Did you know that there are kids living in Brunswick who have never been to the ocean?

Assistant Superintendent Pender Makin recently told me a story about an 18-year-old student on an expedition with Brunswick’s REAL school to rescue sea turtles in Florida, who plunged into the water and immediately spit it out saying, “Yuck. It’s salty!”

I had to laugh since I grew up in Missouri and salt water was not exactly a part of my childhood either. But I grew up 1,400 miles from the ocean, and in Brunswick, there is no part of town that is more than 15 miles or so from the coast (by my best guestimate). This student, who attends the alternative REAL school that strives to bring success to students grades 3-12 who have failed to thrive in other school settings, had to go all the way to Florida to taste salt water for the first time.

Much of the culture, economy, and history of Brunswick are based upon the coastal parts of our town, and yet, it isn’t a familiar place to everyone living here. It seems that the best place to start is with students – to introduce them at a young age to the place where they live so that they can connect to it and learn from it.

In order to explore this potential, teachers and representatives from a dozen organizations and institutions gathered last week for a half-day workshop. It was an amazing and inspiring day where participants gave up much of a rarely glorious day on Mother’s Day weekend to brainstorm small ways in which to begin the process of incorporating more coastal content into their curriculum. Bowdoin College generously made the Coastal Studies Center on Orr’s Island available as a meeting space. This included a peek into the marine lab where participants could see an array of local critters and think about how their students could connect to marine research happening here, a relationship that Bowdoin is keen to pursue.

In addition, Casco Bay Estuary Partnership provided funding to feed the hungry brains of those attending, and wants to be involved in the next steps with Brunswick, as well as other schools in Casco Bay.

Organizations came from as far as the Hurricane Island Foundation in Penobscot Bay and Downeast Institute in Beals, off Jonesport, to present to the group. They brought curriculum already in use by schools along the coast, as well as other resources they are willing to share with teachers. The rest of the stellar line-up included the Island Institute, Gulf of Maine Research Institute, Friends of Casco Bay, Bigelow Lab, Gulf of Maine Marine Education Association, Kennebec Estuary Land Trust, Maine’s First Ship, and Brunswick Community Education Foundation, which funded the marine science project at the high school.

In addition, teachers involved in two marine science projects already occurring in the district gave presentations – the high school project to seed a site on Maquoit Bay with soft shell clams, and the junior high Casco Bay Studies unit.

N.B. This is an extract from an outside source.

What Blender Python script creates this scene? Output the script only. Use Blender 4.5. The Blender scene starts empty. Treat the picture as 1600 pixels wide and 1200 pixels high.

Teachers came from across the grade levels, K-12, including those focused on reading and art interested in the interdisciplinary potential of coastal curriculum, and from Brunswick’s REAL School. The ideas churned right through lunch with think tank groups centered on aquaculture, citizen science and professional development, each finding their own cluster of chairs or tables in the sun.

The enthusiasm was palpable and the innumerable resources available impressive. But, it isn’t simple to incorporate new ideas that span K-12 in a district with over 800 students. Having said that, the goal of the workshop was to be a first step. If even one teacher left with a practical idea they might try in the fall, that’s a start.
And, I’m pretty sure there was more than just one idea. That’s not to mention all the seeds of ideas that were planted, new connections made, and resources identified.
Who knows what this might look like several years down the road? Now, with the help of many amazing community partners, we will keep it going and see where it leads.

After all, we are truly intertidal creatures in Midcoast Maine, living at the intersection of land and water.